As January 28th is Data Privacy Awareness Day, what better time to dive deep into the world of data privacy in 2022 and explore the current and upcoming climate of data privacy around the world?
The Data Privacy Landscape in America
Currently, there is no federal data privacy legislation in the United States. But that will likely change in the future. As the wave of public concern over continues to build, more states will pass privacy legislation. There are currently only three states with passed legislation and only six states with active bills. Although the short-term politics are uncertain, the impracticality of the state-by-state approach for businesses in their pursuit of compliance will eventually lead to heavy lobbying for a federal solution, which makes it essentially inevitable that federal legislation will eventually pass.
Today, the U.S. is taking the same approach that was previously taken in Europe – any company doing business in multiple states is at risk of simultaneous audits, under different rules. The umbrella nature of GDPR allows a different approach in Europe today, which has dramatically simplified operations for European business – the U.S. will eventually follow suit.
That impracticality begins with the sheer amount of requirements a company needs to comply with. Each state regulation might differ which ends up in a nightmare for legal/privacy teams, trying to implement compliant processes to manage and supervise data processing activities, technological adaptations (such as Consent Management) and the possibility to be audited by multiple authorities at the same time.
This scenario will lead to a huge increase in privacy budget, making it eventually impossible for small to mid-sized companies to be fully compliant.
Furthermore, a state-by-state approach makes it substantially more difficult to obtain a new alignment between EU and US data flows due to the complexity of achieving a level of adequacy.
Tech Companies Leading the Charge
Apple in particular appears to be continuously rolling out new privacy-centric policies and tools, which is subsequently forcing all industry players to react. Google is proposing its Privacy Sandbox in lieu of the third-party cookie, which has prompted some action.
US based companies have played a strong role in shaping and/or preventing regulations, resulting in regulations that are more in the companies’ interest than the end-users’. For example, the Florida privacy legislation failed to pass because businesses lobbied against private right to action, demonstrating that business interests over end-users rights.

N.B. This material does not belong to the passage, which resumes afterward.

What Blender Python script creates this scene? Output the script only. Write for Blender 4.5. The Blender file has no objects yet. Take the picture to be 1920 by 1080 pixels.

The advertisement industry has an inherent conflict of interest (simply speaking, more data means more money), so they have been less involved in the redefining of data privacy requirements. At the same time, advertising standards which provide guidelines for member companies could help close the gap between regulation and implementation, if the approach is properly compliant.
Consumer Behavior and Consent Fatigue
There is new data that indicates that over half of US consumers accept all cookies when they visit a site, even though their concern about data privacy is growing. Today’s dominant approach subjects people to countless distracting and unwelcome interruptions throughout their day. It’s increasingly leading to ‘consent fatigue’, wherein people are more interested in closing the prompt (so they can interact with the site) than actually engaging with the consent dialog in any meaningful way. Data privacy is important, but this is the 47th banner today, and they just want to see the recipe.
It seems inevitable that device- or browser-level sets of preferences, or a sign-on based approach will eventually replace the current flood of banners and pop-ups, but that will take time.
The California attorney general recently released an FAQ including the suggestion to support the global privacy control browser signal. GDPR will probably follow a similar approach, once the ePrivacy directive is officially enforced as it may include the requirement to support Browser (or other) consent signals. NOYB is taking the lead working on an extension which aims to reduce ‘consent fatigue’.
Consent fatigue is a great example of how companies must straddle the fine line of following regulations and also winning over their target market with functional privacy policies. Some companies, for example, don’t make it easy for people to modify their cookie settings, offering only an “accept all” option or nothing. People will typically accept all in that case, but it also puts a bad taste in the mouth of the visitor who feels forced into a situation the new policies were designed to remove. In the end, public perception of your business is all that matters, so companies must create frictionless, but legal solutions to collecting and storing customer data.